─── Dataset excerpt ───

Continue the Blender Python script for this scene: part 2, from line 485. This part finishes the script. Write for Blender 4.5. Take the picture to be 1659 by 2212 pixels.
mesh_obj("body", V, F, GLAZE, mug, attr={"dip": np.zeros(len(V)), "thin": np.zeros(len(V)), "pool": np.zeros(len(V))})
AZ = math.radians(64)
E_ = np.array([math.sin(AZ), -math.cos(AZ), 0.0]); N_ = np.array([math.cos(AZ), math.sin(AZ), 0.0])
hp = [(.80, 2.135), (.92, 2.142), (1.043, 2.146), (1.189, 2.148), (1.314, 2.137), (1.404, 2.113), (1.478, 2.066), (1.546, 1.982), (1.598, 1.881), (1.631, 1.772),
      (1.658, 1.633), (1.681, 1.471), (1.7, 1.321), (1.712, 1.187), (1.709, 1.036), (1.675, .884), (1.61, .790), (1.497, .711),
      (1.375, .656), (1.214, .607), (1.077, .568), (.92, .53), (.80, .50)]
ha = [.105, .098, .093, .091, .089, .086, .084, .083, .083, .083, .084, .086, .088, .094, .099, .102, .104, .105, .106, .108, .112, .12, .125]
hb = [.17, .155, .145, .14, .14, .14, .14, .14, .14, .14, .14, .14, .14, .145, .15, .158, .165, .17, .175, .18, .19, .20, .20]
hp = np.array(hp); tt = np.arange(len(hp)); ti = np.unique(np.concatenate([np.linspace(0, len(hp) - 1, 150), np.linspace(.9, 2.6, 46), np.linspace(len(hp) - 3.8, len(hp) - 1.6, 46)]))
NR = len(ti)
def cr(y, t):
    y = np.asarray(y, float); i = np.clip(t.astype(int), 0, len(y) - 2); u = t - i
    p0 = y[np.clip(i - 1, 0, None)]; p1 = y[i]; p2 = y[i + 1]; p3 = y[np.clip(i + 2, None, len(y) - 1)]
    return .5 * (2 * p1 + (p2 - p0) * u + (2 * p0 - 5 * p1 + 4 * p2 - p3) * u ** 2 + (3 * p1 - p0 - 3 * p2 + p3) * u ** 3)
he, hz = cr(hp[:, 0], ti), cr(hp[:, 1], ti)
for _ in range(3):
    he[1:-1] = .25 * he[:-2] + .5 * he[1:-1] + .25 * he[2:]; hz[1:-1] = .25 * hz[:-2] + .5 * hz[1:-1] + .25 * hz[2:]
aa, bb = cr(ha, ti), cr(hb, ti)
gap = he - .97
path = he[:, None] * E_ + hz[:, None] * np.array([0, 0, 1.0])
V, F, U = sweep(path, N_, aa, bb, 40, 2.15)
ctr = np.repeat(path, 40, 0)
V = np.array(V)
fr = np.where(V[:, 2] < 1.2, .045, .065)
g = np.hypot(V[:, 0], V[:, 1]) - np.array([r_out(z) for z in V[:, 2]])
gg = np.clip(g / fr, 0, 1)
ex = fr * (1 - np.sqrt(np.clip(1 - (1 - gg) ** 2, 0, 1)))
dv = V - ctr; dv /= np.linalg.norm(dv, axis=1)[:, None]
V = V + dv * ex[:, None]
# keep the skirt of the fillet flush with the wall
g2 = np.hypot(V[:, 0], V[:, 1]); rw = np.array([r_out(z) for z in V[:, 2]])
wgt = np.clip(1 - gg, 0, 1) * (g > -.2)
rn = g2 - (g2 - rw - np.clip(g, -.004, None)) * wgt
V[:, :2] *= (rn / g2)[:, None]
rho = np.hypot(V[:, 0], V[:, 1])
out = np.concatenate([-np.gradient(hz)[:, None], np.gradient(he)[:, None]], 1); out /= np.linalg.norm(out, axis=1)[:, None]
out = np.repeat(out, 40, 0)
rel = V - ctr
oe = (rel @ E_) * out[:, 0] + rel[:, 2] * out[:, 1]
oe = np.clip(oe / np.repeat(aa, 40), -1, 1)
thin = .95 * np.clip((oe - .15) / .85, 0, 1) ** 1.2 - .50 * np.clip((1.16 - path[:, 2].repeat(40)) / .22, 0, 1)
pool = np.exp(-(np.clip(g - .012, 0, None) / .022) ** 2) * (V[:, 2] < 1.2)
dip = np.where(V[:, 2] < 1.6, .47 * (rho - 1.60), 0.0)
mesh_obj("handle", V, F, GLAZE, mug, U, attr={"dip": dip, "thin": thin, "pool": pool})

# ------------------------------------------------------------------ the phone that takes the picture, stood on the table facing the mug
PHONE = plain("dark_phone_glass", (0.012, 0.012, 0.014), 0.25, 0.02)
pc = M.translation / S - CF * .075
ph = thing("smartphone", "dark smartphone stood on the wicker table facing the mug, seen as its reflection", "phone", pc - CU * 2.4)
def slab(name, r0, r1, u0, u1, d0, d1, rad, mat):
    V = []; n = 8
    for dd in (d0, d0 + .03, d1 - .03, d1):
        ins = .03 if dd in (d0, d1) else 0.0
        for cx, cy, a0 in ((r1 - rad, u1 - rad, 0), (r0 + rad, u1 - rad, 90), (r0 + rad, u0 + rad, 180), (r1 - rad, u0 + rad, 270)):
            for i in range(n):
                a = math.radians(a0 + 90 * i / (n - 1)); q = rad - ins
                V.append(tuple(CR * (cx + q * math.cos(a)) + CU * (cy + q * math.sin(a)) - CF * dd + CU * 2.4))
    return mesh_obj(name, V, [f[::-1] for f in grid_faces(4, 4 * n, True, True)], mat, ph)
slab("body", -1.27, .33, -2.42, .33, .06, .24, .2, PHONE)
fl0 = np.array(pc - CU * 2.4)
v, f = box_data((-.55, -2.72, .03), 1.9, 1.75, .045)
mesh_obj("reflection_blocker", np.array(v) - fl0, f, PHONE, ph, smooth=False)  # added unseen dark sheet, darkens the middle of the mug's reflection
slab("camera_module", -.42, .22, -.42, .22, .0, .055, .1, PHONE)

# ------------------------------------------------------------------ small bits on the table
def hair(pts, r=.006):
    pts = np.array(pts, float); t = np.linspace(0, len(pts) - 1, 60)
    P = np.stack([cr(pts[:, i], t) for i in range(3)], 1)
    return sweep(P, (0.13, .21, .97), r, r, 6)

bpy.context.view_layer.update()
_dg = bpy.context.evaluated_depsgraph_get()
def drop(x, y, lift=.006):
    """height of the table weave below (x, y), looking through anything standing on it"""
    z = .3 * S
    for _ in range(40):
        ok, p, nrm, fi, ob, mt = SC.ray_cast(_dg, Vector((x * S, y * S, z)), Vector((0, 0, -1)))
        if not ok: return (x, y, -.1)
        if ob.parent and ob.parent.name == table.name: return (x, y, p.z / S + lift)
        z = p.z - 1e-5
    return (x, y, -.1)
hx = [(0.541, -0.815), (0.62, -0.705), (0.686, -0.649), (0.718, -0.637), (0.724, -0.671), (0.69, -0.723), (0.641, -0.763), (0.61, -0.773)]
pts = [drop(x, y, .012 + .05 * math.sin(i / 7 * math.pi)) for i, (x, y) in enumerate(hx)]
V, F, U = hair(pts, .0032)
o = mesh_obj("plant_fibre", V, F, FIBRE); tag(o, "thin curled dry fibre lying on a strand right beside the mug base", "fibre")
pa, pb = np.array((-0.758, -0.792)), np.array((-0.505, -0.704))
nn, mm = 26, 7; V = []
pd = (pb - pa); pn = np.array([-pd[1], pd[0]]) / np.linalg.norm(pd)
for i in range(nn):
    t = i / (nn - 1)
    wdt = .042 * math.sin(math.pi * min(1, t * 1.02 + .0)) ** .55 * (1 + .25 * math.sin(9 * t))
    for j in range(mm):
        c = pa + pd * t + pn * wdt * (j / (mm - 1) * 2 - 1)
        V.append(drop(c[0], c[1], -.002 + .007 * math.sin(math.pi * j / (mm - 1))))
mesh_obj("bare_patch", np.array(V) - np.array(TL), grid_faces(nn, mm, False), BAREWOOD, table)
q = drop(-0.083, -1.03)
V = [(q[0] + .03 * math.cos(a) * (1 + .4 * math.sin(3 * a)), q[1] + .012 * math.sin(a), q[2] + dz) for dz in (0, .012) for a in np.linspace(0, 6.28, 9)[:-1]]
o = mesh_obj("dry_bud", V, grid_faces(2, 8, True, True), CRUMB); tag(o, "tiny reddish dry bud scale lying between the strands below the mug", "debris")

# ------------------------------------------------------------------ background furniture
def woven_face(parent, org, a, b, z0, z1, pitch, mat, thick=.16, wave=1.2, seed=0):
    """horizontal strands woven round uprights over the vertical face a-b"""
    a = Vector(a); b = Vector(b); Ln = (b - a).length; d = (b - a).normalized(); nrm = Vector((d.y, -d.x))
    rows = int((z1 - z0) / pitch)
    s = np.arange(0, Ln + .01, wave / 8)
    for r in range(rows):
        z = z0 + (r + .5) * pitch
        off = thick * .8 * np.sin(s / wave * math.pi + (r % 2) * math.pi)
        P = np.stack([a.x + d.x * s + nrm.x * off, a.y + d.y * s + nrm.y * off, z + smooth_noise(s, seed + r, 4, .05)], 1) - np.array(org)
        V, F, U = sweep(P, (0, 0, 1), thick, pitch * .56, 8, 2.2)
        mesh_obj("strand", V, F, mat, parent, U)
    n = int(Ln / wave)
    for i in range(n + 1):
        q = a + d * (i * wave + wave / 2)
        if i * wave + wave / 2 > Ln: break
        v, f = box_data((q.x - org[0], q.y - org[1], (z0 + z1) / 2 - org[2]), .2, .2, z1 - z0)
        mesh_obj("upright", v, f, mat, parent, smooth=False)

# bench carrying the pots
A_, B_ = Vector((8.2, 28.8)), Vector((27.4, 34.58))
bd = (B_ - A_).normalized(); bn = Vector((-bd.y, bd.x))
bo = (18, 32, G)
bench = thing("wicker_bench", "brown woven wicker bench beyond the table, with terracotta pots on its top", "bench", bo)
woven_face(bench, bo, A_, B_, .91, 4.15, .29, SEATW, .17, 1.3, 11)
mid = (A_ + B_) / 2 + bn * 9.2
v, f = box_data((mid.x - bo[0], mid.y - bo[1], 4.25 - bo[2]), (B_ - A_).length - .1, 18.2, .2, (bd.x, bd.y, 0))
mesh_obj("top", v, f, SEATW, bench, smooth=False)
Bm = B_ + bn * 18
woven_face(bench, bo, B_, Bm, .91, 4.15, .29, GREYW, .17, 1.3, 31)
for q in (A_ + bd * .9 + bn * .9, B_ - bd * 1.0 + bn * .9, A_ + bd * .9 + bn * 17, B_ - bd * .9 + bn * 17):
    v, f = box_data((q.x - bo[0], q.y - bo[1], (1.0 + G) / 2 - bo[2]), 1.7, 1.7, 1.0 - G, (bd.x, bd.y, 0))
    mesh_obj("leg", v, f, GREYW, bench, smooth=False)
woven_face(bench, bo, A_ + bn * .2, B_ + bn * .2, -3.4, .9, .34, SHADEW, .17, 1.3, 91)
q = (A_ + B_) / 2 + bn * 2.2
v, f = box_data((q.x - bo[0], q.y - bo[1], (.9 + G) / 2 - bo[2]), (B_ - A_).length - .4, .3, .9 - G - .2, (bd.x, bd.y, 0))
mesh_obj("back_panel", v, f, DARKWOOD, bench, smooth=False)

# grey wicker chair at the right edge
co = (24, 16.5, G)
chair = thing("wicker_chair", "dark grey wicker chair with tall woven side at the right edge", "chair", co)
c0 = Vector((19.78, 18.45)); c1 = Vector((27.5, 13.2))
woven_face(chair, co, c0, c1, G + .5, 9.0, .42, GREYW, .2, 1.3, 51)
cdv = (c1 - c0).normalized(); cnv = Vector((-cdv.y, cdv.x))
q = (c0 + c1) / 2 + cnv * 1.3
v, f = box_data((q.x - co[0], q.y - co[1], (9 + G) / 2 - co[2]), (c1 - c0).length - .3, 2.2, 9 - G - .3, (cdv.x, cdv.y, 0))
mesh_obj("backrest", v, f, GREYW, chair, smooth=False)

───

_Do this:_ Go through the material line by line. Show each line that contains the string "picture".

_Solution to this task:_
Continue the Blender Python script for this scene: part 2, from line 485. This part finishes the script. Write for Blender 4.5. Take the picture to be 1659 by 2212 pixels.
# ------------------------------------------------------------------ the phone that takes the picture, stood on the table facing the mug